Data excerpts:

--- begin ---

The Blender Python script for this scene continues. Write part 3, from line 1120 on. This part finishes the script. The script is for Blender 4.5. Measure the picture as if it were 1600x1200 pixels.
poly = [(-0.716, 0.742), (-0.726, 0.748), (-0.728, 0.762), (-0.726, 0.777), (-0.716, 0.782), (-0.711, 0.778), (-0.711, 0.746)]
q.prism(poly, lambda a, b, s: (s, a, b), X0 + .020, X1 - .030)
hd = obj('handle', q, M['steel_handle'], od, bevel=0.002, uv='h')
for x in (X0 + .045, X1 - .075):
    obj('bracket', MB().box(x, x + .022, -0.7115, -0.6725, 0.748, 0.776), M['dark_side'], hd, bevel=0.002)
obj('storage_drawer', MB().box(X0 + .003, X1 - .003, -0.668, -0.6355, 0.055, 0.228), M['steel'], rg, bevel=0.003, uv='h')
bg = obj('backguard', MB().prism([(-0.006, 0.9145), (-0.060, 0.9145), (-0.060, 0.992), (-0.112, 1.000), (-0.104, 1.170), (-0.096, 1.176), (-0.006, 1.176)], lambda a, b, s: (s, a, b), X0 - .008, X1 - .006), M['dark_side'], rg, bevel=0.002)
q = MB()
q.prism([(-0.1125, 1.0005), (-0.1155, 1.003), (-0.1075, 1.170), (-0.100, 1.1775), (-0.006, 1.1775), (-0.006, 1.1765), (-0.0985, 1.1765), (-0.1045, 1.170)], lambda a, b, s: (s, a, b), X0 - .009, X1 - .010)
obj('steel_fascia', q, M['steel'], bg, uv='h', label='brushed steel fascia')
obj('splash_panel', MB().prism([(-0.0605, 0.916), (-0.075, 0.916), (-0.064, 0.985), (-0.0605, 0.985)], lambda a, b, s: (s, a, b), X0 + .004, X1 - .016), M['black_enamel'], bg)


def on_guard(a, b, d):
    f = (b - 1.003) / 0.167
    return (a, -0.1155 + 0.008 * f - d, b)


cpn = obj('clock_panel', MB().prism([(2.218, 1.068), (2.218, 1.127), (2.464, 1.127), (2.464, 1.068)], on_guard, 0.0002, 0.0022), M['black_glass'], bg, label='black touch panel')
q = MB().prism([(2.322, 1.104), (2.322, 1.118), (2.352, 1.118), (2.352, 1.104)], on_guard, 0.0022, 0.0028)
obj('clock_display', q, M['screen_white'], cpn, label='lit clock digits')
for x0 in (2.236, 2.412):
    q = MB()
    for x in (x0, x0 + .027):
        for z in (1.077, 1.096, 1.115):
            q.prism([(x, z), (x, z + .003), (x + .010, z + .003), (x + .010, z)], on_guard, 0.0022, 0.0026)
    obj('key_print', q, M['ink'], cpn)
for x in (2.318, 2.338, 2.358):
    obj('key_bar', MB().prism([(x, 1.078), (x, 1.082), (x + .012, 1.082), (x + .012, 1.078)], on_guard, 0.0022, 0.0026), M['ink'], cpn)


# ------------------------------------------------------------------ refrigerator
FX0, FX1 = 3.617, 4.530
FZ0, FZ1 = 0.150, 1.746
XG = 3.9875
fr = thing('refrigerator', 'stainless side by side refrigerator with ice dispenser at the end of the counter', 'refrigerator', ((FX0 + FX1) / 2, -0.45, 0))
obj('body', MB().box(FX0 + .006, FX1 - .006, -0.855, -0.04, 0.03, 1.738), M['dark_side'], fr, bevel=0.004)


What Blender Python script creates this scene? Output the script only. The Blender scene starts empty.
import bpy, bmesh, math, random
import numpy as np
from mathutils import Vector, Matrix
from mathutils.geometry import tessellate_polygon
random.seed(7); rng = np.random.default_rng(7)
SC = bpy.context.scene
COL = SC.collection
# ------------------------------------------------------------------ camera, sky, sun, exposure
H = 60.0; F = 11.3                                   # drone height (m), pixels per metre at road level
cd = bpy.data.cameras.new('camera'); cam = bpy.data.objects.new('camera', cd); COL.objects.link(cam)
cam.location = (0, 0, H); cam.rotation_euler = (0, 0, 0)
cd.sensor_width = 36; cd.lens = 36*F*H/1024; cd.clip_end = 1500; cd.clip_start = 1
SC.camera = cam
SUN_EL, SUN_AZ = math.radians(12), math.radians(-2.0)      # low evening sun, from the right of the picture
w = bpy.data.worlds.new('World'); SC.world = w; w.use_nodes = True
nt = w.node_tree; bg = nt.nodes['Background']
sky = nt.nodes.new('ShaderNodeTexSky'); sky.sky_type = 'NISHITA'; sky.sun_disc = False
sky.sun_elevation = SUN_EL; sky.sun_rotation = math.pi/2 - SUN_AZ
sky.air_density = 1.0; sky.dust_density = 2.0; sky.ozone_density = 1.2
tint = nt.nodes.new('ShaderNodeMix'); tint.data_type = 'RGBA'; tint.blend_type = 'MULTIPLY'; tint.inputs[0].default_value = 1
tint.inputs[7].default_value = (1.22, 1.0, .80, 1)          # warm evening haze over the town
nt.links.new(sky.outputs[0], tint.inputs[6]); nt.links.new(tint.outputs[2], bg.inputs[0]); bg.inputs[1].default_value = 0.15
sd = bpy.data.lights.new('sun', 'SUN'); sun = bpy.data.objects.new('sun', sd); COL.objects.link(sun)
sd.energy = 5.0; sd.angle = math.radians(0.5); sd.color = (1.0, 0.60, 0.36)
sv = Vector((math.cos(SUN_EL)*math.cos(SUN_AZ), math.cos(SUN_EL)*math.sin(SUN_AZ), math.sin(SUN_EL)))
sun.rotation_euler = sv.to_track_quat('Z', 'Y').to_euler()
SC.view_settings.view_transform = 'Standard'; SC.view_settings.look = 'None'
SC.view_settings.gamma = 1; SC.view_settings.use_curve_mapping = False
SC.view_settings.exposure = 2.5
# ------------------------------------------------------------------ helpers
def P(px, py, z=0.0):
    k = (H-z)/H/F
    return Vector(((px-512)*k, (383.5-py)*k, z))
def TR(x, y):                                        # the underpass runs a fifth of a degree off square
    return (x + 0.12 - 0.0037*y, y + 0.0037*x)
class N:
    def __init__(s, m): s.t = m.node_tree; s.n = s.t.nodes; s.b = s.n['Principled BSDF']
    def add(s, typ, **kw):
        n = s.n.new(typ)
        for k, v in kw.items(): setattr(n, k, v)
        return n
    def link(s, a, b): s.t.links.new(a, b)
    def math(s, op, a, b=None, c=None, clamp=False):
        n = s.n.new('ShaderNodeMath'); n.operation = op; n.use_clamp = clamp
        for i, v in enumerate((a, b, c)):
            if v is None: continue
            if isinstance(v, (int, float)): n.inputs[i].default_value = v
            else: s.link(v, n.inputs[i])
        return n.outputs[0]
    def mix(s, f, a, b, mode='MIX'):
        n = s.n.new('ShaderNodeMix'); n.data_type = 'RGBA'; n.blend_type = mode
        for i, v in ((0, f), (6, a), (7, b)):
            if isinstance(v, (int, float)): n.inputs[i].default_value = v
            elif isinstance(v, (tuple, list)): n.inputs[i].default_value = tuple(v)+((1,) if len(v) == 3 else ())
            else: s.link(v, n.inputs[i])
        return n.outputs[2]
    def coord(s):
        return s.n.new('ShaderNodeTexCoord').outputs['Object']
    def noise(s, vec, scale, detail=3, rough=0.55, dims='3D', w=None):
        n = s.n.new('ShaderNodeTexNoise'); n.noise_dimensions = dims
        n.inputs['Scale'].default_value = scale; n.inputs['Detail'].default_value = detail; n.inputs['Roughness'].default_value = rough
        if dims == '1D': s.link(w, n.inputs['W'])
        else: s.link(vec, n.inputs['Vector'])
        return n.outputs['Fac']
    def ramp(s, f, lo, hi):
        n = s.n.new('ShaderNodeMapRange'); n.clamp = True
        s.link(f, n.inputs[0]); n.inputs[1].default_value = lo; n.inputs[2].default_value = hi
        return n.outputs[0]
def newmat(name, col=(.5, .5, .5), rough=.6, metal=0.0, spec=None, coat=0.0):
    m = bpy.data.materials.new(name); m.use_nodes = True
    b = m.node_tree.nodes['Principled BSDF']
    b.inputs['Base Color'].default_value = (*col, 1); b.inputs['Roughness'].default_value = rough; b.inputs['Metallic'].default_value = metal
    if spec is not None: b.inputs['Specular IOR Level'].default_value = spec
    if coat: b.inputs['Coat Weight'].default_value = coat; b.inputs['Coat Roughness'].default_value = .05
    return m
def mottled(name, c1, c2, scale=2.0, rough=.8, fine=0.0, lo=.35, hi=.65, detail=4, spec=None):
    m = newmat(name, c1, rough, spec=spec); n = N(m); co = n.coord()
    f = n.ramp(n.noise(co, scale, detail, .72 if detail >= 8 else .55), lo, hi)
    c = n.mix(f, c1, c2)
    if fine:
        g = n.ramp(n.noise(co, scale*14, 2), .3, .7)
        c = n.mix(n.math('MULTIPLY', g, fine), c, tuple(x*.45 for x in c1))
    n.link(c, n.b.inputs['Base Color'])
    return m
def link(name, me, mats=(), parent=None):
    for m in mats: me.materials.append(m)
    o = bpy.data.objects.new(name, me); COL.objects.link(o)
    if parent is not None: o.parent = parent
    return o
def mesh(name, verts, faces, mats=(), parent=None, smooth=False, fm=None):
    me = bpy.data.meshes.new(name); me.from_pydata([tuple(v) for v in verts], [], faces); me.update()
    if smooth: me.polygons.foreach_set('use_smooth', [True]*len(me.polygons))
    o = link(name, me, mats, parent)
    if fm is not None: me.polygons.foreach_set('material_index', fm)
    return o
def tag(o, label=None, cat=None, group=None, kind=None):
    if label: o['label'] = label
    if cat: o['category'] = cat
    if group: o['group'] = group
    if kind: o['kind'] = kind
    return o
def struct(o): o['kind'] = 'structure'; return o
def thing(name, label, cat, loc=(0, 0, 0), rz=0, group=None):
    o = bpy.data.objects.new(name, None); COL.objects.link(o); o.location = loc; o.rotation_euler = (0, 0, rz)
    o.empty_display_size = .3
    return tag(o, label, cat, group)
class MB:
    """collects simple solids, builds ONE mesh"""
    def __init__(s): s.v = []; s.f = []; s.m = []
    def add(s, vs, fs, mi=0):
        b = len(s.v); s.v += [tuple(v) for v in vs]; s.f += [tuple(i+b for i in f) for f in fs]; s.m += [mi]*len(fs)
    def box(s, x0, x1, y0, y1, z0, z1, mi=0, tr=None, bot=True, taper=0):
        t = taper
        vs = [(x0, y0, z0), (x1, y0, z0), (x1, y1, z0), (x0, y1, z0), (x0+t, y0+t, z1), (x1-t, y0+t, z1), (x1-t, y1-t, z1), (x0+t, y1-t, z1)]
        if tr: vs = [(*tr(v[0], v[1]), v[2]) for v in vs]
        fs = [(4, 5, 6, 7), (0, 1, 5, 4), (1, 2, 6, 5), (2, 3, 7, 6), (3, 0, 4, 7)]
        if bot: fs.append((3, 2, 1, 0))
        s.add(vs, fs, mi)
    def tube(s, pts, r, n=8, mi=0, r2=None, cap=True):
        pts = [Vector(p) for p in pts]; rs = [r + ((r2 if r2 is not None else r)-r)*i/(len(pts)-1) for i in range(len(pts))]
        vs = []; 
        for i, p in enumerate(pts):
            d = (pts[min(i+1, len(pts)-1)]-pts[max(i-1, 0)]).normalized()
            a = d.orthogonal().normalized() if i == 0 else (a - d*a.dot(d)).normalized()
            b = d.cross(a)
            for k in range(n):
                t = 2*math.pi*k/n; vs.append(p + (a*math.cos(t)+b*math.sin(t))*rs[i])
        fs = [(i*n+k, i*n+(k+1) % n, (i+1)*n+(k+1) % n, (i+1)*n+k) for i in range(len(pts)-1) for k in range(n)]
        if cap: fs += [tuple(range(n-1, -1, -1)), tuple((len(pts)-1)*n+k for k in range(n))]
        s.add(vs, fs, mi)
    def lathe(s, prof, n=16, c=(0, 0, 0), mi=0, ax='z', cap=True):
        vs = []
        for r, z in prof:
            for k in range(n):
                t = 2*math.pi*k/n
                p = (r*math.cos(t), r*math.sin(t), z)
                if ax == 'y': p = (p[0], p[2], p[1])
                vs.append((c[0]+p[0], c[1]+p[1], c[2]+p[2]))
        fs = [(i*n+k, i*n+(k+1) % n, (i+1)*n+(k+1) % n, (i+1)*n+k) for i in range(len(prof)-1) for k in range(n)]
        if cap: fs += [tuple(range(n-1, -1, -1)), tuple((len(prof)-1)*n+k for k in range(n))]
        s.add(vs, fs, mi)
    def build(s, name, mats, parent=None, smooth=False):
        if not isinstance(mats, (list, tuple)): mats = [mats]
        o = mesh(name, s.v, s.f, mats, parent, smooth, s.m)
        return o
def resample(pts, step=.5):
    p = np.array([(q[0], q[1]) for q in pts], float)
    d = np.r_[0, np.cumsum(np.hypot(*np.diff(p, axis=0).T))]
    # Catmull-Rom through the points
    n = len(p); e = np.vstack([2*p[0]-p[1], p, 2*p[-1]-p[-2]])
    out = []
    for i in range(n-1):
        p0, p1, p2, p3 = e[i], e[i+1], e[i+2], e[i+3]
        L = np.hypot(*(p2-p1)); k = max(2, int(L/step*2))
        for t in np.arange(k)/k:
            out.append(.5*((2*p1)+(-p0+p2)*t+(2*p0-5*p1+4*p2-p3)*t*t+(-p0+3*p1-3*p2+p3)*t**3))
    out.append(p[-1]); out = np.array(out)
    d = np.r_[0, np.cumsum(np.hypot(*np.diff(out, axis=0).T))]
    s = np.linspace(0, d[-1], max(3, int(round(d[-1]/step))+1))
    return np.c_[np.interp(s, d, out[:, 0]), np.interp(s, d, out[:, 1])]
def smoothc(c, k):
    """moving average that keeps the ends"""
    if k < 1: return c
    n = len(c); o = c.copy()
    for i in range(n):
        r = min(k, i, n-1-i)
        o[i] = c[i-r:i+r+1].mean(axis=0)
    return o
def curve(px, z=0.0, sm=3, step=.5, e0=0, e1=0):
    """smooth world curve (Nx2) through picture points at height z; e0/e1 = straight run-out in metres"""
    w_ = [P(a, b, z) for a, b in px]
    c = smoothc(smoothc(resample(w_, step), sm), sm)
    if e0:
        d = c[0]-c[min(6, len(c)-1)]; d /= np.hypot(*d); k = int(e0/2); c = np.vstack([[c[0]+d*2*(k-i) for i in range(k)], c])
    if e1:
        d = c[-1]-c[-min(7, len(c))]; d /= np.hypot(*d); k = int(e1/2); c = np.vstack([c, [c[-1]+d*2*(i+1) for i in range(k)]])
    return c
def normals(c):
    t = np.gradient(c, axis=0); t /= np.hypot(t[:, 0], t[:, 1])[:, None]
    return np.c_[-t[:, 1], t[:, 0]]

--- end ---

Aim: Return all lines containing the word "script".

Reply:
The Blender Python script for this scene continues. Write part 3, from line 1120 on. This part finishes the script. The script is for Blender 4.5. Measure the picture as if it were 1600x1200 pixels.
What Blender Python script creates this scene? Output the script only. The Blender scene starts empty.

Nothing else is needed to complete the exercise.